Invisible Women: Data Bias in a World Designed for Men

By: Caroline Criado Perez

In these modern times, data is essential. We depend on data in all areas of life and count on accurate complete data to make educated decisions in business, as well as, our personal lives. However, what some might not be as aware of is that there is a significant, systematic gender bias when it comes to gathering data. When men are considered the “default” and women are considered “atypical”, women can and do pay the price for this bias in every aspect of life from health care, car design, and even snow removal to health care. Sometimes this bias can even cost women their lives.
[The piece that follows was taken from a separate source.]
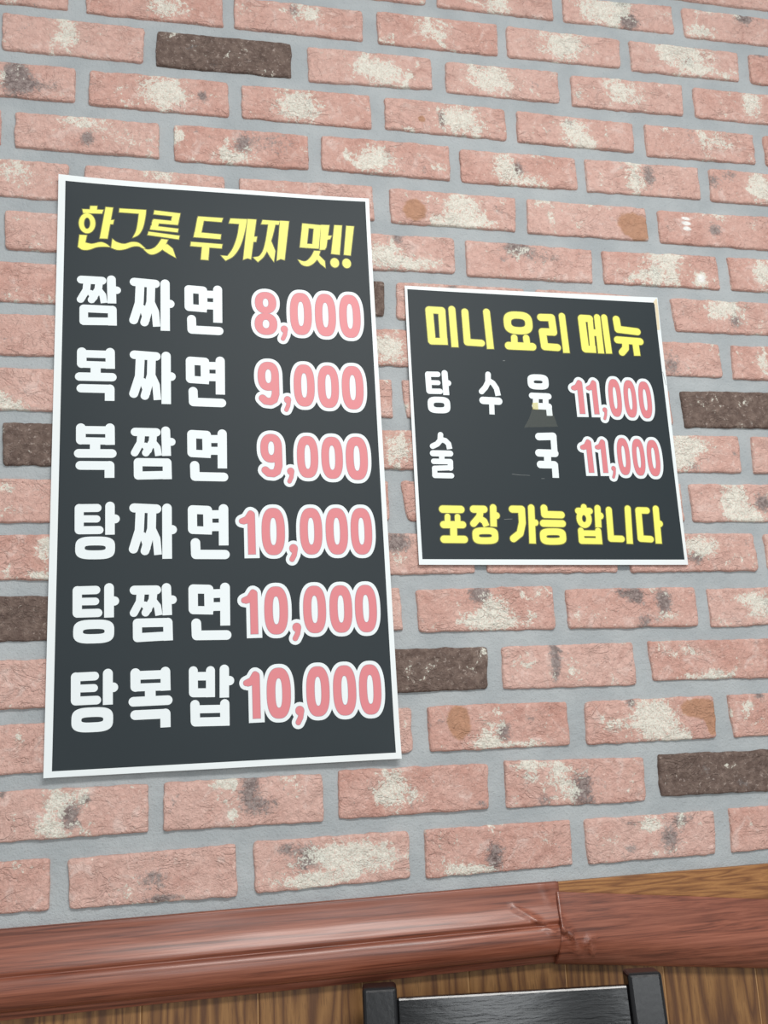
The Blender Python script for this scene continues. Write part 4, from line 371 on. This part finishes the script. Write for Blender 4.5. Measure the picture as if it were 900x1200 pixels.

Winner of the 2019 Financial Times and McKinsey Business Book of the Year Award and Winner of the 2019 Royal Society Science Book Prize, Invisible Women will open your eyes to the gender bias that has been baked into the system, designed by men, since the beginning.

According to the Times (UK), “Invisible Women is a game-changer; an uncompromising blitz of facts, sad, mad, bad and funny, making an unanswerable case and doing so brilliantly. …the ambition and scope — and sheer originality — of Invisible Women is huge; no less than the story of what happens when we forget to account for half of humanity. It should be on every policymaker, politician and manager’s shelves.”

Author Caroline Criado Perez is an award-winning and bestselling writer, broadcaster, campaigner, and consultant. She won the Liberty Human Rights Campaigner of the Year Award 2013 and in 2015 she was named an OBE (Order of the British Empire) in the Queen’s Birthday Honours.